* [What to produce]: Write out the whole of the material exactly.
- - - - - - -
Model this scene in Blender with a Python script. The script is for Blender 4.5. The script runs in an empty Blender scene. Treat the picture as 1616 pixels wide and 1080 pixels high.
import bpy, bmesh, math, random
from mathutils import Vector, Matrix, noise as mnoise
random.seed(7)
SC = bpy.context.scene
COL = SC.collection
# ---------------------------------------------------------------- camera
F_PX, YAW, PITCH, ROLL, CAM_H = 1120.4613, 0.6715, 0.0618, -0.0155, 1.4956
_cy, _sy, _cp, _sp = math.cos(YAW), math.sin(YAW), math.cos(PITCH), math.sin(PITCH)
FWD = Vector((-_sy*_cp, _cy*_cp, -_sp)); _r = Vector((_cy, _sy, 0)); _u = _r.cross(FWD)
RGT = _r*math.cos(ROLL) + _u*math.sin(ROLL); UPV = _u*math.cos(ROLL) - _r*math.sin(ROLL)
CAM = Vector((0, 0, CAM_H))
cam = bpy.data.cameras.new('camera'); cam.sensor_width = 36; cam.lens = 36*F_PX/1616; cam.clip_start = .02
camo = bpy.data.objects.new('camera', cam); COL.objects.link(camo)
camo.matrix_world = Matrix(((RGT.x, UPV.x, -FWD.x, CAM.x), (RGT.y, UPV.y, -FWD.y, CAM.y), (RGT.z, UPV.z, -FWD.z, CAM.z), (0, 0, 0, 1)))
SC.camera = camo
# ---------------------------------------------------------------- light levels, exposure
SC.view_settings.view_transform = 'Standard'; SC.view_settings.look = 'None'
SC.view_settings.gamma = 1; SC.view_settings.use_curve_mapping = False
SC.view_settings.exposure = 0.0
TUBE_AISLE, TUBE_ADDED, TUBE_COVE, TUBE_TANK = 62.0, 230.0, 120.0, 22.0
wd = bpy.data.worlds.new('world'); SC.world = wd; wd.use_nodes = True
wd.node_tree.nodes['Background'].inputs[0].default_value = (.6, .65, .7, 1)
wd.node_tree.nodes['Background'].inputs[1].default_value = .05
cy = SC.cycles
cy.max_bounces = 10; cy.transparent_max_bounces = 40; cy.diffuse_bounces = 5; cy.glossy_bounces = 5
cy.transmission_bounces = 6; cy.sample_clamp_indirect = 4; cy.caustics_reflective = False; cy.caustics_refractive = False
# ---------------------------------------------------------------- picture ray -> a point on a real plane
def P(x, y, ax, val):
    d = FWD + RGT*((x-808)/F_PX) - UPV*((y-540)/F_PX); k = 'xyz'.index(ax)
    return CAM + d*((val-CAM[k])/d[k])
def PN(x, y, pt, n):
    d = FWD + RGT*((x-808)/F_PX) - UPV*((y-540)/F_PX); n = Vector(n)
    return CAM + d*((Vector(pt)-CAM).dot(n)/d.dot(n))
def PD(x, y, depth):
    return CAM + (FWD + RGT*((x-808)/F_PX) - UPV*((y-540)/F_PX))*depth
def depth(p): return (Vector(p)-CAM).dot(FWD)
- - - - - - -
* [Answer for the task]:
Model this scene in Blender with a Python script. The script is for Blender 4.5. The script runs in an empty Blender scene. Treat the picture as 1616 pixels wide and 1080 pixels high.
import bpy, bmesh, math, random
from mathutils import Vector, Matrix, noise as mnoise
random.seed(7)
SC = bpy.context.scene
COL = SC.collection
# ---------------------------------------------------------------- camera
F_PX, YAW, PITCH, ROLL, CAM_H = 1120.4613, 0.6715, 0.0618, -0.0155, 1.4956
_cy, _sy, _cp, _sp = math.cos(YAW), math.sin(YAW), math.cos(PITCH), math.sin(PITCH)
FWD = Vector((-_sy*_cp, _cy*_cp, -_sp)); _r = Vector((_cy, _sy, 0)); _u = _r.cross(FWD)
RGT = _r*math.cos(ROLL) + _u*math.sin(ROLL); UPV = _u*math.cos(ROLL) - _r*math.sin(ROLL)
CAM = Vector((0, 0, CAM_H))
cam = bpy.data.cameras.new('camera'); cam.sensor_width = 36; cam.lens = 36*F_PX/1616; cam.clip_start = .02
camo = bpy.data.objects.new('camera', cam); COL.objects.link(camo)
camo.matrix_world = Matrix(((RGT.x, UPV.x, -FWD.x, CAM.x), (RGT.y, UPV.y, -FWD.y, CAM.y), (RGT.z, UPV.z, -FWD.z, CAM.z), (0, 0, 0, 1)))
SC.camera = camo
# ---------------------------------------------------------------- light levels, exposure
SC.view_settings.view_transform = 'Standard'; SC.view_settings.look = 'None'
SC.view_settings.gamma = 1; SC.view_settings.use_curve_mapping = False
SC.view_settings.exposure = 0.0
TUBE_AISLE, TUBE_ADDED, TUBE_COVE, TUBE_TANK = 62.0, 230.0, 120.0, 22.0
wd = bpy.data.worlds.new('world'); SC.world = wd; wd.use_nodes = True
wd.node_tree.nodes['Background'].inputs[0].default_value = (.6, .65, .7, 1)
wd.node_tree.nodes['Background'].inputs[1].default_value = .05
cy = SC.cycles
cy.max_bounces = 10; cy.transparent_max_bounces = 40; cy.diffuse_bounces = 5; cy.glossy_bounces = 5
cy.transmission_bounces = 6; cy.sample_clamp_indirect = 4; cy.caustics_reflective = False; cy.caustics_refractive = False
# ---------------------------------------------------------------- picture ray -> a point on a real plane
def P(x, y, ax, val):
    d = FWD + RGT*((x-808)/F_PX) - UPV*((y-540)/F_PX); k = 'xyz'.index(ax)
    return CAM + d*((val-CAM[k])/d[k])
def PN(x, y, pt, n):
    d = FWD + RGT*((x-808)/F_PX) - UPV*((y-540)/F_PX); n = Vector(n)
    return CAM + d*((Vector(pt)-CAM).dot(n)/d.dot(n))
def PD(x, y, depth):
    return CAM + (FWD + RGT*((x-808)/F_PX) - UPV*((y-540)/F_PX))*depth
def depth(p): return (Vector(p)-CAM).dot(FWD)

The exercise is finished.